Data-point of one, but I have definitely run into issues where Typescript can't understand what's going on in a reactive expression, and had to aggressively refactor my code to make everything happy. Most of the time it works great, but when it doesn't it can be really annoying. I wouldn't go so far as to say it doesn't play well, but the seams are definitely visible.
Could be the plugin was broken somehow. Happen all the time for me. Even now the syntax highlighting and code formatting feature would break if I write the code the wrong way.

from my understanding the plugin does some clever tricks like insert some dummy code or create some dummy files to be consumed by the typescript language server. so it is not guaranteed to be correct 100% of the time.

I mean, that sounds like a data point of two now to me - you're also saying that Typescript and Svelte don't play that nice together if the plug-in breaks "all the time" and you need to be careful how you write code just to get correct syntax highlighting and code formatting, no?
Syntax highlighting and code formatting sometime break because Svelte file is single file component format, which mean it has script, markup and style in a single file. It's rather complex to parse it right, especially when you use regexes to do the job like in VS Code.

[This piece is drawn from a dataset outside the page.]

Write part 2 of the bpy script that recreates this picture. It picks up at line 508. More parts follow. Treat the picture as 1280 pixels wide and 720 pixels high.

It's just the problem with the VS Code Svelte extension, not the framework itself nor because of Typescript. Also for my case, it happens because I prefer to not use semicolons in my code, not because it is typescript.

Maybe, but Vue also has SFCs, and I've never once had issues with syntax highlighting or code formatting there.
the distinct difference between Vue and Svelte is html in Vue need to be wrapped in `<template>` tag. There is no such restriction in Svelte SFCs.
This simply isn't true. For instance, if you narrow a variable from `1 | 2 | 3` to `1 | 2`, then trigger a reactive declaration, the reactive declaration can't understand that you've narrowed the variable, and you lose that information. Same thing happens if you go the opposite direction and broaden a variable. TS assumes that program flow roughly goes from top to bottom; if you break that invariant you lose a lot of handy features.

> you clearly don't know what you are talking about.

huh?

I think the claim is that it breaks TS parsing, not that it changes the type.
Then it's wrong too. Because it is perfectly valid js code. It is just that they repurpose the label syntax (used for breaking out of inner loops) for the reactive statement.